Я уже говорил, что вижу смысл и цель научной школы не в том, чтобы ученики повторяли учителя. Она плодотворна, если ученики его перерастают или находят свой собственный путь. Но на первых порах им надо помочь, делая им замечания, полемизируя с ними, надо дать им возможность окрепнуть.
Впрочем, на Страшном суде меня могут спросить: а тебе это было предельно нужно? Я, возможно, одинокий волк, которому достаточно своего логова, пишущей машинки, библиотек под рукой. Если у меня и были задатки такого научного руководителя, каким являлся Неусыхин, они не получили развития, и я об этом жалею. Вот что я писал об этом почти тридцать лет назад.
«История историка» (1973 год):
«До боли обидно, что нет — и, вероятно, уже не будет — у меня учеников, коим можно было бы передать темы, до которых руки уже не дойдут; не с кем по — хорошему поспорить, обсудить свои догадки и идеи… Можно было бы еще кое‑что сделать, но атмосфера враждебного одиночества подчас удручает… Я по натуре, по привычкам своим — человек малообщительный, люблю одиночество, от людей быстро устаю и попросту дурею, — но вместе с тем мне нужно кого‑то учить, кому‑то доказывать плодотворность избранного мною направления. Когда я преподавал в педагогическом институте, я испытывал удовлетворение от этого занятия, — но тогда я еще не знал многого из того, что знаю теперь, да и набор студентов в Калинине был очень неважным. Ныне есть пытливые молодые люди, но я далек от них. Случайные обращения ко мне одиночек имеют чисто спорадический характер. Меня читают, я знаю, и круг читателей становится более широким, но полноценное научное общение вне лекций, семинаров — немыслимо. Ученый без учеников — нечто ненормальное… Я помню, как важно было общение со студентами, аспирантами для А. И. Неусыхина (не говоря о значении этого общения для нас!), многие построения которого проверялись в процессе занятий. Это общение не прекращалось и после окончания многими МГУ или защиты диссертации».

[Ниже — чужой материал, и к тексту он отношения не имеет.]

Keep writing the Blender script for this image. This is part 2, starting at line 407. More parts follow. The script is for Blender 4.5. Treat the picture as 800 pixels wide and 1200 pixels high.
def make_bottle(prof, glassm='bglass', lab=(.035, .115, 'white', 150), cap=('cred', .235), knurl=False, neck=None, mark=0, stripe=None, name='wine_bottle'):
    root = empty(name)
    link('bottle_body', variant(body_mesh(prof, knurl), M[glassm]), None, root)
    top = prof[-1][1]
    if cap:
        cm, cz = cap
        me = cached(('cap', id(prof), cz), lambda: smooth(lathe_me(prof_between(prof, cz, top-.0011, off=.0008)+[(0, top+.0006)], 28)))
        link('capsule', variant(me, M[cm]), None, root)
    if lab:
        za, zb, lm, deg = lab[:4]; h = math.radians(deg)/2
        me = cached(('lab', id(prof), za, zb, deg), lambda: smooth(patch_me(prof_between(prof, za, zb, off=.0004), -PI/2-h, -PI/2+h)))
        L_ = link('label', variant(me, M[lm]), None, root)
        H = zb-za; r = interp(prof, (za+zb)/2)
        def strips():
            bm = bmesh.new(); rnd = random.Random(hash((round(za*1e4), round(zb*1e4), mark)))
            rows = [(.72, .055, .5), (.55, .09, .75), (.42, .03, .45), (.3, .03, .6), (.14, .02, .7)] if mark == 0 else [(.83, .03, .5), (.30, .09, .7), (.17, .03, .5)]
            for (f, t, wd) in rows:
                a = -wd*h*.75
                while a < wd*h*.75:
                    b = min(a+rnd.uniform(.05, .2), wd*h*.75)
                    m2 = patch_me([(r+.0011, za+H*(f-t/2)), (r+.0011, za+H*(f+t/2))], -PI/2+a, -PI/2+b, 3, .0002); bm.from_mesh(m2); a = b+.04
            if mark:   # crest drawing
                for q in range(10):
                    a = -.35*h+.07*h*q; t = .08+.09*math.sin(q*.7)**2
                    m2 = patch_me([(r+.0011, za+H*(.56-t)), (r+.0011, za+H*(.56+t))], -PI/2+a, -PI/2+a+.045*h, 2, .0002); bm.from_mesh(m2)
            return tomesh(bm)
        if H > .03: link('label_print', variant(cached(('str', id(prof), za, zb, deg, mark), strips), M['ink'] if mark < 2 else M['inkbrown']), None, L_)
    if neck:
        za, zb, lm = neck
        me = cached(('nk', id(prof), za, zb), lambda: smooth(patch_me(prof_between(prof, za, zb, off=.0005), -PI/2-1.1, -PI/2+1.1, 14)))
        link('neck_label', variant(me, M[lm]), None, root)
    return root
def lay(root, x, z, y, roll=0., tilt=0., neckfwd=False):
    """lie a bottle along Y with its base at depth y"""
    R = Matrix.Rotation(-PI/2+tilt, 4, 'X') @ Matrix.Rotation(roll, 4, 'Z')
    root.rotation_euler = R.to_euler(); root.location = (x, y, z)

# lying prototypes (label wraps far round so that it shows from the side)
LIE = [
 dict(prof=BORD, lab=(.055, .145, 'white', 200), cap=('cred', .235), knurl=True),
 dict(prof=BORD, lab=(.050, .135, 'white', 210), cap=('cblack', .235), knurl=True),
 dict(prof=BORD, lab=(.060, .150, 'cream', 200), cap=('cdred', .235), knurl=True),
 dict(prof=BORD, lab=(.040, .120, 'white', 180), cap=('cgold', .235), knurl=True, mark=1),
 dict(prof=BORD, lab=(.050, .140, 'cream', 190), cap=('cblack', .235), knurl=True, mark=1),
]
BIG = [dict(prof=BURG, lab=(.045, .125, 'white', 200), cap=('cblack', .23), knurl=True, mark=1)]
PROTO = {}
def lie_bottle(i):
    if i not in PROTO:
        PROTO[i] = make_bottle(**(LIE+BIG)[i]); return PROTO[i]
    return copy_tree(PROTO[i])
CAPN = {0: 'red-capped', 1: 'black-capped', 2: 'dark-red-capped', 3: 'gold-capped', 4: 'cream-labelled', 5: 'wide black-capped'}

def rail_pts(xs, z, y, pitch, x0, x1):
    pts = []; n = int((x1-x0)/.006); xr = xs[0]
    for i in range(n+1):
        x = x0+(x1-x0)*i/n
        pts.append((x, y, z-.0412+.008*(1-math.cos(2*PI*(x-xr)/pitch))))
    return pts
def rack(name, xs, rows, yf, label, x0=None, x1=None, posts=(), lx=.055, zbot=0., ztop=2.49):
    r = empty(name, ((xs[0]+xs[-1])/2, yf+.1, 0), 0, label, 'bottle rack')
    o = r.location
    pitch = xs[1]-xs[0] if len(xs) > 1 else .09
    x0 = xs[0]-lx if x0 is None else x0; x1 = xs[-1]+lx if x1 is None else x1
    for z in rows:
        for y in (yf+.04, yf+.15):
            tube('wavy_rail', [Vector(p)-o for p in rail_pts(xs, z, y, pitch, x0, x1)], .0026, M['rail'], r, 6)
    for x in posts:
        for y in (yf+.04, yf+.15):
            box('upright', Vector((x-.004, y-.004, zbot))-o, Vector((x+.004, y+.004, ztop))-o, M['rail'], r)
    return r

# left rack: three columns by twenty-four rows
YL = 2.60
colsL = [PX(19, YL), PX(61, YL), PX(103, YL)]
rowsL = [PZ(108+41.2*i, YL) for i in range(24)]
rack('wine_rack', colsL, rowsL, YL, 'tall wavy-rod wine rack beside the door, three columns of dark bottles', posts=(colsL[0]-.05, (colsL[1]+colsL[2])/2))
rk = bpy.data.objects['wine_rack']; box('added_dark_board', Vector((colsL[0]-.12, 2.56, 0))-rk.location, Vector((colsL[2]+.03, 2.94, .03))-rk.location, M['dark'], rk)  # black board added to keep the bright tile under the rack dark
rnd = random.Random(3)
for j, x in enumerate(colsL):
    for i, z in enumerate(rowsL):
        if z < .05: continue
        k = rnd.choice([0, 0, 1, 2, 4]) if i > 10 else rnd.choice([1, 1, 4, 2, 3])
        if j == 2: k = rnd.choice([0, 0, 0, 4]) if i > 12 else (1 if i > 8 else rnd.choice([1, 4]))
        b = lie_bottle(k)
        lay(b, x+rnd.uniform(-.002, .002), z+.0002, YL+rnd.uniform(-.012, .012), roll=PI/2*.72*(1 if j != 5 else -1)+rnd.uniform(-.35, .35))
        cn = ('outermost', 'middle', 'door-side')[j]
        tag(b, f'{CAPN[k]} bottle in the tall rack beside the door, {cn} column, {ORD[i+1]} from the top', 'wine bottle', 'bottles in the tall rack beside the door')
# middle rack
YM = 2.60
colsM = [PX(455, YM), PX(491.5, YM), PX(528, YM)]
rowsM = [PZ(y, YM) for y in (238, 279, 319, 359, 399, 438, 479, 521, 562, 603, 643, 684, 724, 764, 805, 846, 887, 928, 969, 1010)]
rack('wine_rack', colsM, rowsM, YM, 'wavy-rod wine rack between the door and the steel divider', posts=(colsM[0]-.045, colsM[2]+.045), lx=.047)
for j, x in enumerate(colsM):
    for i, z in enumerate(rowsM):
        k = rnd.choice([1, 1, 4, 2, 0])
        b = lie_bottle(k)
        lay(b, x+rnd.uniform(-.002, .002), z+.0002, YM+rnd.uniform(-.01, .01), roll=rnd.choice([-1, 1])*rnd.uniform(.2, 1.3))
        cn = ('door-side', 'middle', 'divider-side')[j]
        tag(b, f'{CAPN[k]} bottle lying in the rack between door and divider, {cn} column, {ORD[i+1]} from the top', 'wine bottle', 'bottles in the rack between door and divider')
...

За души молодого поколения, осознанно или нет, борются носители разных взглядов, и я тоже хотел бы получить возможность побороться за их души и за их знания. Когда на философском факультете я читал введение в методологию истории и историю средневековой культуры, собиралась большая поточная аудитория, и я видел, что за несколько минут могу завладеть вниманием молодых слушателей и направлять их сознание в должное русло, чтобы им было интересно. Устанавливалось взаимодействие. Во мне есть некоторые задатки проповедника, но мне не удалось это развить. Никому не дано достигнуть всего.
Таким образом, первая половина 70–х годов была очень существенным, а может быть, самым существенным этапом в моей научной творческой жизни — я был продуктивен, моя мысль обрела мускулы, и я уже мог отстаивать свои позиции.
VIII. Конец 70–х — первая половина 80–х годов. Новые проблемы исследования
Общая атмосфера 70–х годов. — М. А. Барг о Максе Вебере. — «Критика буржуазной историографии» как доходное ремесло. — Предчувствие краха системы. — «Тамиздат» и «самиздат». — Владимир Библер. — Новые проблемы медиевистики и новые источники. — «Народная культура». — Полемика с М. М. Бахтиным. — Бертольд Регенсбургский. — Об эмиграции ученых.
Вчера мне удалось прослушать часть записок, которые я сделал в июне 1973 года, находясь на отдыхе в Коктебеле. Лучшего отдыха, нежели на Крымском берегу, не было, если бы не пришлось тогда вспоминать, что произошло за предшествующие месяцы и недели вокруг меня и в среде историков. Получился эксперимент над собой. Вот сейчас, в начале 2000 года, я рассказываю о событиях, которые отделены от сегодняшнего дня тридцатью с лишним годами, и память могла сыграть со мной всякого рода шутки, многое могло стереться из того, что нужно было бы восстановить, возможны трансформации, искажения. Кое — какие детали, может быть, любопытные, не запали в душу, и ныне я их не воспроизвел. Но ни одного фактического искажения в том, что я рассказываю сейчас, я не обнаружил. Главное же, мне хотелось также со всей тщательностью проследить, каковы были тогда мое умонастроение, оценка событий, оценка тех персонажей, которые появляются в моих воспоминаниях иногда намеком, понятным только людям близких ко мне поколений, но непонятных, слава Богу, другим. Продиктованы ли эти оценки ситуацией того времени или моими теперешними изменившимися настроениями?
Нет, некоторые персонажи, о которых можно было бы рассказать много весьма нелестного, оказывается, получили от меня соответствующую квалификацию еще в 1973 году. Кого не любил, того и не полюбил. Таким образом произведен некоторый источниковедческий эксперимент, и результат его таков — то, что я вам говорю, не есть ложь, fiction, а есть посильная попытка воспроизвести ход событий, как они происходили на самом деле. Разумеется, это моя версия, неизбежно окрашенная моими субъективными пристрастиями, но все же и тогда, в начале 70–х годов, и ныне, в конце пути, я стремился и продолжаю стремиться к тому, чтобы не уклониться от истины, как она мне представляется. Я неизменно старался и стараюсь выступать в роли свидетеля, а не обвинителя. Насколько мне удалось осуществить это намерение — не мне судить.